A full forward in both games, he was honoured on the edge of the square in the hurling team but included at centre forward in the football selection, as Down’s Seán O’Neill had already been chosen at 14.

At a time when positions meant more than they do in the modern games this decision caused uproar even though Cummins was widely judged on of the best six forwards in football.

So deep was the impact that the late Mick Dunne, in many ways the father of the scheme, was still referring to it in 1994 when the concept of moving players around was being discussed and that reluctance was a factor in the biggest controversy in All Star history, the omission of Hurler of the Year Brian Whelahan from that year's team.

The idea had originally been Dunne's and derived from his interest in US sports but after the AGSJ (Association of Gaelic Sports Journalists) had stalled on adopting the scheme, the Gaelic Weekly decided to run with it and All Star teams were named for the five years between 1963 and '67 when the awards petered out and fell into abeyance.

In the midst of the Gaelic Weekly years a scheme very close to what would become the modern All Stars nearly got off the ground. The late Paddy Downey, formerly Irish Times Gaelic Games correspondent and one of the founders of the scheme, had secured sponsorship from Guinness in 1964 in order to put the All Stars concept onto a firm footing but the only proviso was that the GAA should consent.

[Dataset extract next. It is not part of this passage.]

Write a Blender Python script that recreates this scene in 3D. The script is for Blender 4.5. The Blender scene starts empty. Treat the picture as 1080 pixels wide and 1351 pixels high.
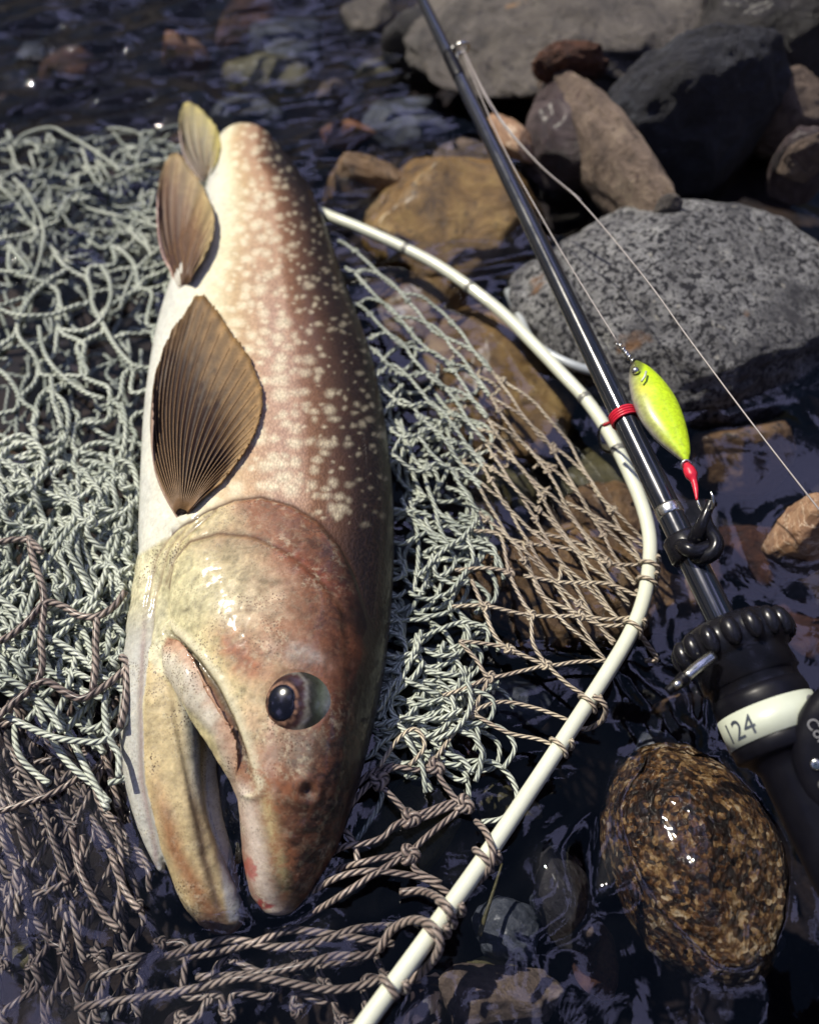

“I rang Paddy O’Keeffe [then Secretary General],” Downey later recalled “and went to his house in Orwell Park because it was such a sensitive matter. He didn’t turn it down. Now he wasn’t a very voluble man and a bit cagey but he didn’t say no. He said he’d bring it to the council but he never came back to me.

Basic attitude

“About six weeks later at the 1964 Whit tournament (then played annually between top counties at Wembley) in London after the Saturday matches were over word came through that Paddy had died. And the idea died with him.”

The matter was so sensitive because sponsorship was disapproved of by the GAA and that basic attitude would endure for a few more years.

It was in 1971 when attending the UCD seven-a-side tournament in Belfield, organised by Eugene McGee, that Mick Dunne approached the event’s sponsors, tobacco company PJ Carroll, to see if they might be interested in the All Stars.

By this stage the world was changing. In May of that year the GAA’s McNamee Commission would recommend a cautious engagement with sponsorship and Carroll’s reaction was so positive that the first awards took place later that year.

It was a journalists' scheme. The 25 nominators were reporters as were the selectors. In time the GAA's influence became greater and it was Croke Park who negotiated the changes in sponsor from Carroll's to Bank of Ireland (1979) and to Eircell (later Vodafone) in 1997 before the restyled GAA/GPA, sponsored by Opel was established in 2011.

The concept was suspended in 1995 and’96 when the GAA decided to endorse All Stars teams selected by players before returning to the original format in 1997.

“It was the first major sponsorship the GAA ever embraced,” said Paddy Downey of the now 45-year old scheme.